[GOAL] Exactly the lines from the line holding "Recreate this scene" to the line holding "SC.cycles.caustics_reflective = False;", both lines included, are to be echoed; pictures are not.

+++

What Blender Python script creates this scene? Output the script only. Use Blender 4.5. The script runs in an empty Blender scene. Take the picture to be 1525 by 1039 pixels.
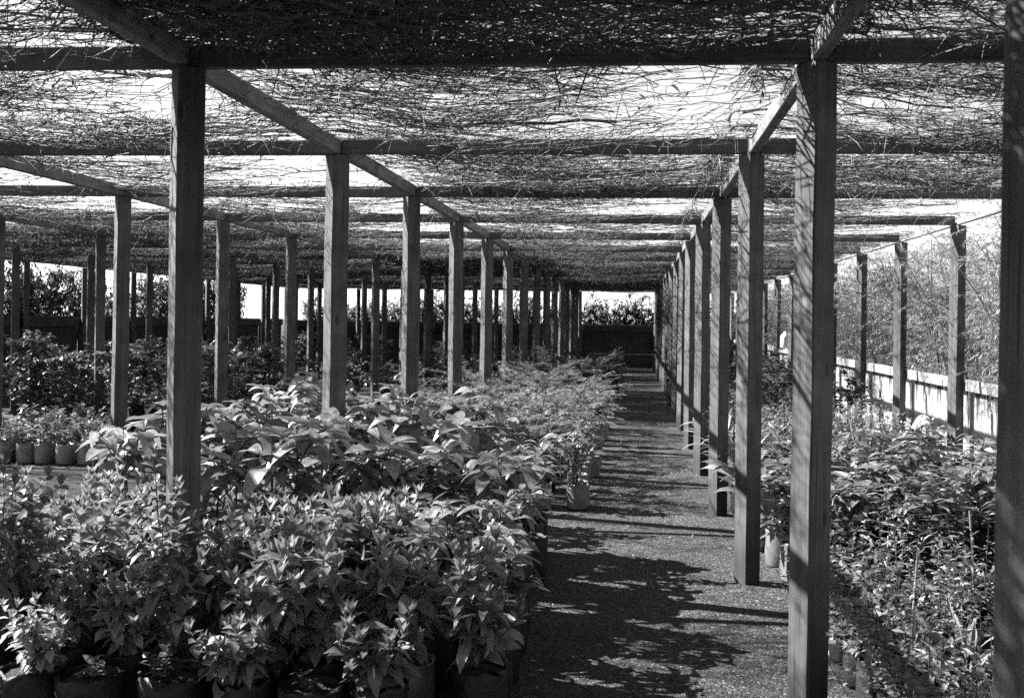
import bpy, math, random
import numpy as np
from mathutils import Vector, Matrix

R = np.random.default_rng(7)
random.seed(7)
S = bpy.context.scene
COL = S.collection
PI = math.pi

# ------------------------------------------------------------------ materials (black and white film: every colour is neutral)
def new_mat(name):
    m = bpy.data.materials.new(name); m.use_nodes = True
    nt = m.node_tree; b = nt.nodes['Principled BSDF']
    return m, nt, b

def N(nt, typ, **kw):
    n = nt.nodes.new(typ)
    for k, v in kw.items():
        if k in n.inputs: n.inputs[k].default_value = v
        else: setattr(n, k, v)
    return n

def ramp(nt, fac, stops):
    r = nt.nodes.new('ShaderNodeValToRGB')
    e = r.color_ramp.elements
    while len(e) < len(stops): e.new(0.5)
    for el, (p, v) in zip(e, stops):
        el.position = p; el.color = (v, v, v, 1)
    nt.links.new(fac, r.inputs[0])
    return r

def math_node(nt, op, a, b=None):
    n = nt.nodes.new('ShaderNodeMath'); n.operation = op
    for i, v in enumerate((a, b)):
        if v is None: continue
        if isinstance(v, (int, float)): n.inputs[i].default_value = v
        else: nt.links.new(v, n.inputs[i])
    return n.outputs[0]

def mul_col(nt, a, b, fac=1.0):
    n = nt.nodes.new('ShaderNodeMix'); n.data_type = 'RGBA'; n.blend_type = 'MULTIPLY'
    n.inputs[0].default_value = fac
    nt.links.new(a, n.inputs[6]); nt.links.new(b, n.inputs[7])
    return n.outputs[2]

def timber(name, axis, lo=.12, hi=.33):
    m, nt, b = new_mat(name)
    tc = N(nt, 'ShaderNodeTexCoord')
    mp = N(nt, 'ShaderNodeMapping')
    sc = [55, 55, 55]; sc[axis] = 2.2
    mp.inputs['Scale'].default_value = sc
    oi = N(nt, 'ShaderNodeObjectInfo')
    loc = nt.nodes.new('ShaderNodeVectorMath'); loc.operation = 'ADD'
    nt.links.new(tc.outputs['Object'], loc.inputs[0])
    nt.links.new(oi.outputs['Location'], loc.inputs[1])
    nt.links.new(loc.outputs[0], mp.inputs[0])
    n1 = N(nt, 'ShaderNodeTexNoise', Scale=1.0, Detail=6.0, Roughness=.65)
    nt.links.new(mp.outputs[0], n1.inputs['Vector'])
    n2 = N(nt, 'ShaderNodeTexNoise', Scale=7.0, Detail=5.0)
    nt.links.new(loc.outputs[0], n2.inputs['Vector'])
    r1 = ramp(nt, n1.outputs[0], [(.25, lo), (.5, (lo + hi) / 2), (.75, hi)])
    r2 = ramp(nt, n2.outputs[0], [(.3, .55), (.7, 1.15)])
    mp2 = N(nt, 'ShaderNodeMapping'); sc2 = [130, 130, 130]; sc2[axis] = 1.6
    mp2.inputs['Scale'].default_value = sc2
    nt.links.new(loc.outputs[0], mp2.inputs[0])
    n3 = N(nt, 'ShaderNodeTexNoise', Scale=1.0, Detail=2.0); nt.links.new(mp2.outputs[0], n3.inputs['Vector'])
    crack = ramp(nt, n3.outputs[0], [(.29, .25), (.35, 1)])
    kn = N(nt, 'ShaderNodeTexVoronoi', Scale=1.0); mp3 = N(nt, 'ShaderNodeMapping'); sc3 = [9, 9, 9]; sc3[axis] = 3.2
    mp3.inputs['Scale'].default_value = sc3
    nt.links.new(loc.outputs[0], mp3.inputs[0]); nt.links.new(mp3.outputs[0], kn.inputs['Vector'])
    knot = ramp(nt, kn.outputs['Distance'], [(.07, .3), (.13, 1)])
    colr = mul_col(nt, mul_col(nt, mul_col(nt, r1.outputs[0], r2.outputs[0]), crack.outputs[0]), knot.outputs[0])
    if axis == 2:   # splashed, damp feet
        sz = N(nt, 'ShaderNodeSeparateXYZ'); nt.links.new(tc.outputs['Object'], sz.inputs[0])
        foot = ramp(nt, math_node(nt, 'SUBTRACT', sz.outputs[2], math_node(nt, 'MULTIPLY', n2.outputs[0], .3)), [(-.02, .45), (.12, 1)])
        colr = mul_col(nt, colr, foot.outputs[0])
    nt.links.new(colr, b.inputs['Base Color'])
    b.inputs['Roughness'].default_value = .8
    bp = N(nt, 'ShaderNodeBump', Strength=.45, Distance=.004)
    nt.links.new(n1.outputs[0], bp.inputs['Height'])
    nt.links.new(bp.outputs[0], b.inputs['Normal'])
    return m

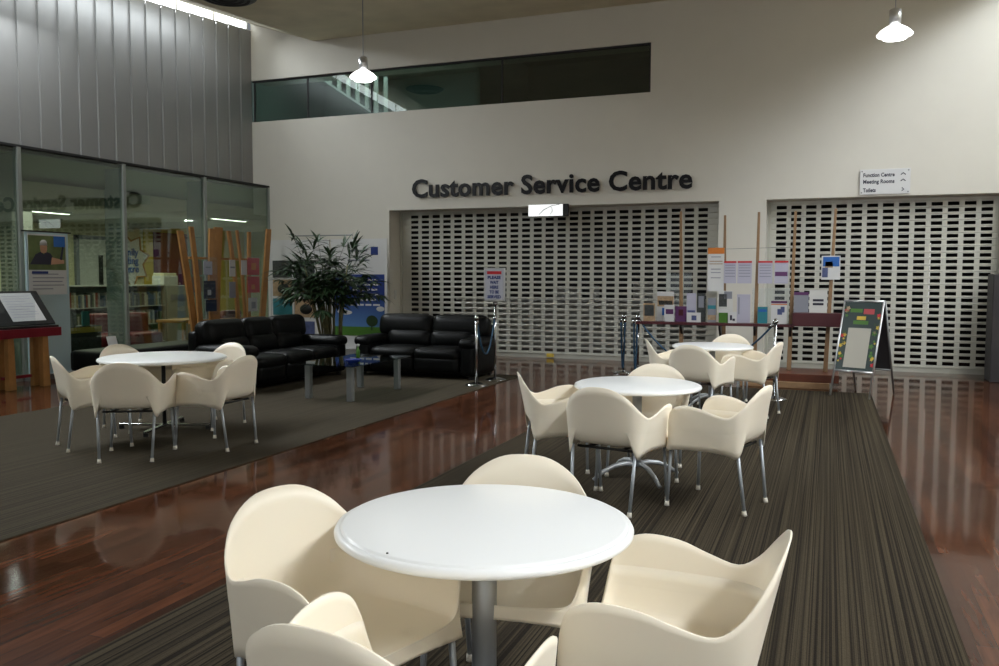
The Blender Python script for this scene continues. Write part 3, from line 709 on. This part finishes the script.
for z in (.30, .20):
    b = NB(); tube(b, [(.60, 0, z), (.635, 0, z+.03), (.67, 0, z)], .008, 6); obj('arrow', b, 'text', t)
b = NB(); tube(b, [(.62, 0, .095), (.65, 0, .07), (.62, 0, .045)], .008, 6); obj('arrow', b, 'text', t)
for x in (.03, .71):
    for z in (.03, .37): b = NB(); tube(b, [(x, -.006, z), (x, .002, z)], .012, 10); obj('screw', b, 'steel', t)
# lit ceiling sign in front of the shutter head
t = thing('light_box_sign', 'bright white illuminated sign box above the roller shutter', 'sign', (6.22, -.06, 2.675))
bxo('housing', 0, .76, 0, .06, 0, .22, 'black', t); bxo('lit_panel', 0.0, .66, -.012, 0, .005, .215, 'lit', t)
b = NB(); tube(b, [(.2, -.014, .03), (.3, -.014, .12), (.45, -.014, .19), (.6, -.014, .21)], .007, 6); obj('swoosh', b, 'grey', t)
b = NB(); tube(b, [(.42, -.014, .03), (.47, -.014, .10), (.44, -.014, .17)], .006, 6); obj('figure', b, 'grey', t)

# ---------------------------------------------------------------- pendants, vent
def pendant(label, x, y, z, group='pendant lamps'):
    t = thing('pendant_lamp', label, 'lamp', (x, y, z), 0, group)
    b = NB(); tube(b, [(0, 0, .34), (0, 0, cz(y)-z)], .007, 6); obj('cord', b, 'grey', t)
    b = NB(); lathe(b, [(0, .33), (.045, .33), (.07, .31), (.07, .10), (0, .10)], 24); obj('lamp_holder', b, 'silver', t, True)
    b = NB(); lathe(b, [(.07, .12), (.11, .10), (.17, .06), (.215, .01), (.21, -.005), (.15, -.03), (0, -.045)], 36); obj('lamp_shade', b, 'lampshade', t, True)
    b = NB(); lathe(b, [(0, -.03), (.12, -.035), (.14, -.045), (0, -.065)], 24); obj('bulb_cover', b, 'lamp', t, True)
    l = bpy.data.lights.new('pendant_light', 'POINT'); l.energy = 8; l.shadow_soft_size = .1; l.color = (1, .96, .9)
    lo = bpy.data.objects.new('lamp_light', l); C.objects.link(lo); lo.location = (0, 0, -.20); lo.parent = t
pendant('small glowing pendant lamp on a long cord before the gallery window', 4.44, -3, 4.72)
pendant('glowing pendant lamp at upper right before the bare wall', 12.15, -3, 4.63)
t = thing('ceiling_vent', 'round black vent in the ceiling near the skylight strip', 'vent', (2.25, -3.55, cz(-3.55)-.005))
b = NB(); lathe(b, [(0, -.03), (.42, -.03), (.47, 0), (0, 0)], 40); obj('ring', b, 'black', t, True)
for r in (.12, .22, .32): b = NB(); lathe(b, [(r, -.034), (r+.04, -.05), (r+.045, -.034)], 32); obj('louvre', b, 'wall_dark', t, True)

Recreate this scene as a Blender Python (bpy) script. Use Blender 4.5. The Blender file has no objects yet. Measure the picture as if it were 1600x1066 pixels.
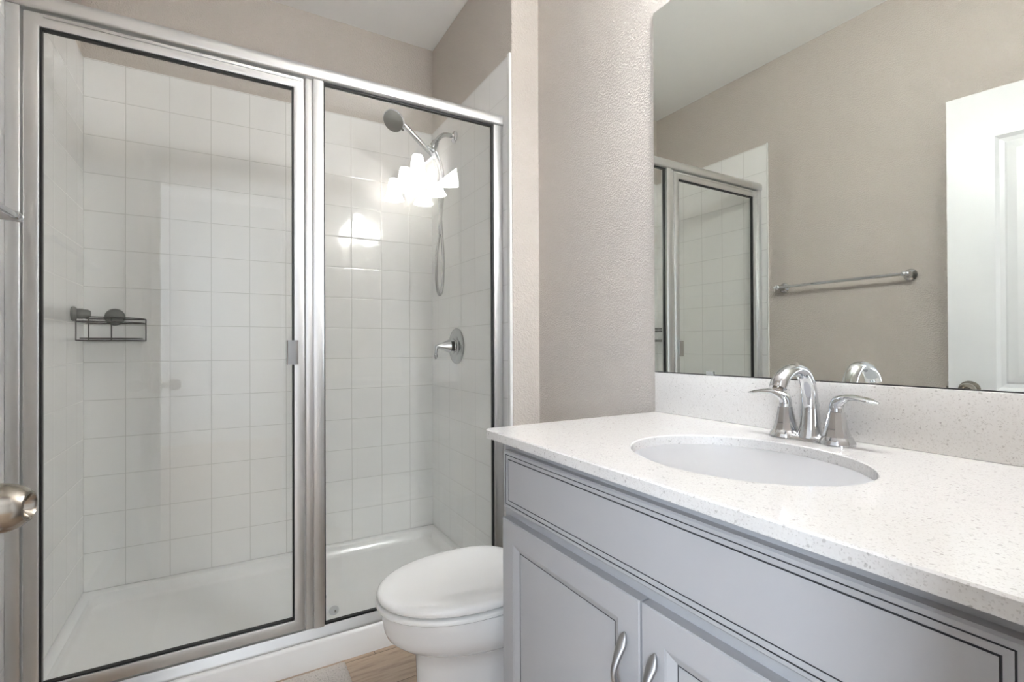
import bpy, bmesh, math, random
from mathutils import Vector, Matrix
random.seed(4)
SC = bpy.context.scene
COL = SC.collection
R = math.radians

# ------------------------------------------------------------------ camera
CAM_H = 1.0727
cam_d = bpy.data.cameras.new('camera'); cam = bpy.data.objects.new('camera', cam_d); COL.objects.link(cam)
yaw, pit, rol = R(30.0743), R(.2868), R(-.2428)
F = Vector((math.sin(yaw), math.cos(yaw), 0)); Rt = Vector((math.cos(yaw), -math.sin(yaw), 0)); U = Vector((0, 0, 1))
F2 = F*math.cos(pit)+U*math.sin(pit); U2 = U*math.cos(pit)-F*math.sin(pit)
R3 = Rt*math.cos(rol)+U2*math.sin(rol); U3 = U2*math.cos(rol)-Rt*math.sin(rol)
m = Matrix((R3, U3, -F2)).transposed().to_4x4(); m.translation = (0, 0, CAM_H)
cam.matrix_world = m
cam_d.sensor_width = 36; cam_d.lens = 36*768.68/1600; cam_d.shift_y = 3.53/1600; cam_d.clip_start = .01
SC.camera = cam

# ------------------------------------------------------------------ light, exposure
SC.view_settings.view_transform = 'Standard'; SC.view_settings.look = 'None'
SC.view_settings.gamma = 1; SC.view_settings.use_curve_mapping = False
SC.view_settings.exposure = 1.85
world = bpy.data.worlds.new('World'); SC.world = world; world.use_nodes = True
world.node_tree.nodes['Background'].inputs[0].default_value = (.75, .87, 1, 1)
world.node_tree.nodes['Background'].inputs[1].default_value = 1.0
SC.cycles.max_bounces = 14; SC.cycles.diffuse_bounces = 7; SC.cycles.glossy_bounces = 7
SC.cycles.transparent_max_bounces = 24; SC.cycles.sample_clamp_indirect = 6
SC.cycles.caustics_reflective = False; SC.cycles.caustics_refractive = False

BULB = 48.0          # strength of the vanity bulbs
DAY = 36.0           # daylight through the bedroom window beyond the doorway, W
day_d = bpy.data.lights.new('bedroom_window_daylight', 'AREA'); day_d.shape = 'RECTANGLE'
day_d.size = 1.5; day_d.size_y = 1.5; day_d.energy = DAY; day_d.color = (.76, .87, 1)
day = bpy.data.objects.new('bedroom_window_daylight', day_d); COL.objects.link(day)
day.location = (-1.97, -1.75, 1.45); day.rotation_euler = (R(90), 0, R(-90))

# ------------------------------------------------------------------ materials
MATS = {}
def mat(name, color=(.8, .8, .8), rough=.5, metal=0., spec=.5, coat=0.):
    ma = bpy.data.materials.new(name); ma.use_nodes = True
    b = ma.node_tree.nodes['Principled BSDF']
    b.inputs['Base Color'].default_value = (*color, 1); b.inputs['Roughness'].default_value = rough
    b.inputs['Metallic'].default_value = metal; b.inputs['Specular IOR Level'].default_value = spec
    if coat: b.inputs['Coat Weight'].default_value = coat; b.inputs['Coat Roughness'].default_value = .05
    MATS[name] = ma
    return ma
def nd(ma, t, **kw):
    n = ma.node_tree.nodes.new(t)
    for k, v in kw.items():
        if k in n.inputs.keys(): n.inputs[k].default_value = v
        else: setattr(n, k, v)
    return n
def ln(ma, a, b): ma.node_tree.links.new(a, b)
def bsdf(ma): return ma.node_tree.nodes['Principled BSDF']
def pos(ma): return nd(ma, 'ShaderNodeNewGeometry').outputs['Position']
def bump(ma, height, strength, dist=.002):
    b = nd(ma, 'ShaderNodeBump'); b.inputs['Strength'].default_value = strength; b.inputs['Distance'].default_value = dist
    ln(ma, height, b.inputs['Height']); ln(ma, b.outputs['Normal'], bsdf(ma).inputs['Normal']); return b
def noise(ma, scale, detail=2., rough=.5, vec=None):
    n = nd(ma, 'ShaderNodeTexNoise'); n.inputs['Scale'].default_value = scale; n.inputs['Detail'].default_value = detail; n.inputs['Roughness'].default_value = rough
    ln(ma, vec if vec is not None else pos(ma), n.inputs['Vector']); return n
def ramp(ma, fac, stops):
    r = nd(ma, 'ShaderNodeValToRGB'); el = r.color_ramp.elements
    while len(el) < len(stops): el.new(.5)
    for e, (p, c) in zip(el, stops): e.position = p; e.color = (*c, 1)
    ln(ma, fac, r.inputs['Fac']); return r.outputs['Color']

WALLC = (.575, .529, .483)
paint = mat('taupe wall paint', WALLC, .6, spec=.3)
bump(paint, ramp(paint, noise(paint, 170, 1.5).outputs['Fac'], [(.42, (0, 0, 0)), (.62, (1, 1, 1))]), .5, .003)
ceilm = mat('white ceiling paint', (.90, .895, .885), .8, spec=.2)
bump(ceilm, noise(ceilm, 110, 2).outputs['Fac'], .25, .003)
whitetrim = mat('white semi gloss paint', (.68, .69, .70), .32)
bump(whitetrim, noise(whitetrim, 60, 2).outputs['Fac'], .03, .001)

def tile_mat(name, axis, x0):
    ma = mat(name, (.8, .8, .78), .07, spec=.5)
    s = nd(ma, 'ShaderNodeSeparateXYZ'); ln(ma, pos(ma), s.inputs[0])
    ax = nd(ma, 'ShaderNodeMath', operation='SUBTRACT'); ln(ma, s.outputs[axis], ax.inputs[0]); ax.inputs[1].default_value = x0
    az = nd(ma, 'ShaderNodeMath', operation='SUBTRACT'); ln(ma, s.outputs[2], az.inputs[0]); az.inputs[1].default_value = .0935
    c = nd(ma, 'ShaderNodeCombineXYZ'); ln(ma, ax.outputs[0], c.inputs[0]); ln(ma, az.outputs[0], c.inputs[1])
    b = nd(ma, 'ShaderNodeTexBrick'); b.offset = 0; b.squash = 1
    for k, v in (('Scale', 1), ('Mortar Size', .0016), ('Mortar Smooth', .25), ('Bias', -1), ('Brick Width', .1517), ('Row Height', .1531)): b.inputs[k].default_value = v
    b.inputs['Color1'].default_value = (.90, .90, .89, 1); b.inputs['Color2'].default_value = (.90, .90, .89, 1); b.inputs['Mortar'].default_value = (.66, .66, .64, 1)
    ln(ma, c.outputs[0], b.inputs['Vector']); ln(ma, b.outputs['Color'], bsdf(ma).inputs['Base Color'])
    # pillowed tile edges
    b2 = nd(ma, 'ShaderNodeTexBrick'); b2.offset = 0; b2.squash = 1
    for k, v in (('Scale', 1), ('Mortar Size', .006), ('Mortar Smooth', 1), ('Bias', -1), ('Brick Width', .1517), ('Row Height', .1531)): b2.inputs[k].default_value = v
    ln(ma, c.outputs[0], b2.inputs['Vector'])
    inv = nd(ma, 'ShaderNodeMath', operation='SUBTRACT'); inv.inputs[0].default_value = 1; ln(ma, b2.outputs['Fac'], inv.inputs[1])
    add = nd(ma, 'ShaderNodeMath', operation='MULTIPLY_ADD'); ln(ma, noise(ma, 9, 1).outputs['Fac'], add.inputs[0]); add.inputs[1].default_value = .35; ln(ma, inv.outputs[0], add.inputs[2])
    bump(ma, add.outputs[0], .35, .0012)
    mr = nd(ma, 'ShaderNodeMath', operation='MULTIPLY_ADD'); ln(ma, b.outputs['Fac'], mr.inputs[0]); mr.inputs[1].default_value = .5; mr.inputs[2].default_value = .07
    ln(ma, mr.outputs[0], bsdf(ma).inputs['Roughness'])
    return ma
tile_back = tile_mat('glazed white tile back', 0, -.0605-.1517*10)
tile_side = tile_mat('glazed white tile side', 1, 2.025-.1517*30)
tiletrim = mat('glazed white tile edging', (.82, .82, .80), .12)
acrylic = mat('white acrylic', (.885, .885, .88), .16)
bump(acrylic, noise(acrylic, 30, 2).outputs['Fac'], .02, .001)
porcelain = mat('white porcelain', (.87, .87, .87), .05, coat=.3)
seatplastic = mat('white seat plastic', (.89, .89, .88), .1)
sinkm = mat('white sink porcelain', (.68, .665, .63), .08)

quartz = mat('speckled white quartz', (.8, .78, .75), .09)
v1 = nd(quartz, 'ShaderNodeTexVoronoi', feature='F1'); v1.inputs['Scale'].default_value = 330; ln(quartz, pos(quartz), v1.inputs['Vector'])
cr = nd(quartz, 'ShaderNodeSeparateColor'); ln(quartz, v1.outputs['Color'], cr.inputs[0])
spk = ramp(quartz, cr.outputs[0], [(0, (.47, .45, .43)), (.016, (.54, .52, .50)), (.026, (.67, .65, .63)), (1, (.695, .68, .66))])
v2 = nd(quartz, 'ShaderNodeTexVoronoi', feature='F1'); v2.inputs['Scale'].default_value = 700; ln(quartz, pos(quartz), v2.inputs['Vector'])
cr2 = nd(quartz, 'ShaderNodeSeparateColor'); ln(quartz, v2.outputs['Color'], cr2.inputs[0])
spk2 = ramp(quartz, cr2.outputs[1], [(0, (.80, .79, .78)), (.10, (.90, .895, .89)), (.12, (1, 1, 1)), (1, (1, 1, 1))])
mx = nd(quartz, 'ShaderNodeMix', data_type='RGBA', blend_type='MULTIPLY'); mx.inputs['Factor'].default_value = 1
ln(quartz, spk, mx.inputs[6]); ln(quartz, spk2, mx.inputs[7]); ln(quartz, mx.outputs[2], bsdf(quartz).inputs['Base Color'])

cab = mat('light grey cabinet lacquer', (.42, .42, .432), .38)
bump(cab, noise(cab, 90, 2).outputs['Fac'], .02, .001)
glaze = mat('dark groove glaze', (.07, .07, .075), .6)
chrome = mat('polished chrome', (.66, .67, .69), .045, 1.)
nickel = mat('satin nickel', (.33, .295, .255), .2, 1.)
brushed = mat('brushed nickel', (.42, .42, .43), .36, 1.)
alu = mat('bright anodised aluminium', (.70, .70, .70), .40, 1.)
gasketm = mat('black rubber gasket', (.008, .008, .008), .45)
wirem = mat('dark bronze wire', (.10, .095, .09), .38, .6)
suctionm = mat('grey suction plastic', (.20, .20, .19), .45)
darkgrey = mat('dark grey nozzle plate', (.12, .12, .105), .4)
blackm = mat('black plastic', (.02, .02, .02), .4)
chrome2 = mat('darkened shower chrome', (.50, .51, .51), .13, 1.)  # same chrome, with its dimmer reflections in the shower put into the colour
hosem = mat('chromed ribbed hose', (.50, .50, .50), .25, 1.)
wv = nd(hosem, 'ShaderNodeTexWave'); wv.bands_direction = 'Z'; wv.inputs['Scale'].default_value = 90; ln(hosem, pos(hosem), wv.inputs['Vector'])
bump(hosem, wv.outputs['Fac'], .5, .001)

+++

[FINAL ANSWER]
Recreate this scene as a Blender Python (bpy) script. Use Blender 4.5. The Blender file has no objects yet. Measure the picture as if it were 1600x1066 pixels.
import bpy, bmesh, math, random
from mathutils import Vector, Matrix
random.seed(4)
SC = bpy.context.scene
COL = SC.collection
R = math.radians

# ------------------------------------------------------------------ camera
CAM_H = 1.0727
cam_d = bpy.data.cameras.new('camera'); cam = bpy.data.objects.new('camera', cam_d); COL.objects.link(cam)
yaw, pit, rol = R(30.0743), R(.2868), R(-.2428)
F = Vector((math.sin(yaw), math.cos(yaw), 0)); Rt = Vector((math.cos(yaw), -math.sin(yaw), 0)); U = Vector((0, 0, 1))
F2 = F*math.cos(pit)+U*math.sin(pit); U2 = U*math.cos(pit)-F*math.sin(pit)
R3 = Rt*math.cos(rol)+U2*math.sin(rol); U3 = U2*math.cos(rol)-Rt*math.sin(rol)
m = Matrix((R3, U3, -F2)).transposed().to_4x4(); m.translation = (0, 0, CAM_H)
cam.matrix_world = m
cam_d.sensor_width = 36; cam_d.lens = 36*768.68/1600; cam_d.shift_y = 3.53/1600; cam_d.clip_start = .01
SC.camera = cam

# ------------------------------------------------------------------ light, exposure
SC.view_settings.view_transform = 'Standard'; SC.view_settings.look = 'None'
SC.view_settings.gamma = 1; SC.view_settings.use_curve_mapping = False
SC.view_settings.exposure = 1.85
world = bpy.data.worlds.new('World'); SC.world = world; world.use_nodes = True
world.node_tree.nodes['Background'].inputs[0].default_value = (.75, .87, 1, 1)
world.node_tree.nodes['Background'].inputs[1].default_value = 1.0
SC.cycles.max_bounces = 14; SC.cycles.diffuse_bounces = 7; SC.cycles.glossy_bounces = 7
SC.cycles.transparent_max_bounces = 24; SC.cycles.sample_clamp_indirect = 6
SC.cycles.caustics_reflective = False; SC.cycles.caustics_refractive = False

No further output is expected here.